The area of Nagamachi was where the old samurai streets could be found. The area was pretty small therefore, it didn't take me long to wander the cobbled streets peering over the mustard-coloured earthen walls into a private world of small Japanese gardens and beautiful samurai era houses. This area reminded me of Kakunodate, which I visited two years ago. It was beautiful and it was here that I decided that Kanazawa is actually a very nice city. It seems to have something for everyone with flashes modern art and modern architecture, in between pools of old samurai houses and traditional Japanese gardens. If it wasn't for the weather, I would say that this could be a contender for somewhere new for me to live.

All too soon the Samurai era faded into the 1980's box era. I instantly recognised where I was and followed the request of my feet to go back to my hostel. I stopped only once to pick up a cool bottle of coke and, once at my hostel, I sat down with my computer and wrote up as much of today's blog as I could.

Due to the weather, I stayed within my hostel – watching 'Youtube' videos – until about 7:30pm when I went out for dinner. I had agreed with my feet that I wouldn't go far and so I went back to the same restaurant I visited last night except this time, I had a curry.

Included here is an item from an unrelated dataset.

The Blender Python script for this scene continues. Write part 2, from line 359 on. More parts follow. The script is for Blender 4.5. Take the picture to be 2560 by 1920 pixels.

As I walked back to my hostel I noticed that, for the first time today, the weather was almost perfect. It wasn't hot, humid or raining that hard. A breeze was flowing through the city making it very pleasant indeed.

Once back at my hostel I uploaded this blog and prepared for an early night because I knew an early morning would follow.

So tomorrow I plan to get up early and leave Kanazawa before the morning rush. I will have to make a stop for petrol and breakfast but after, I will head straight to three UNESCO heritage villages before making camp in the mountain city of Takayama ('Taka' means high and 'Yama' means mountain). Once again I have a curfew however, it's 10pm.

Toodle Pip!

P.S. There are a lot of French people here.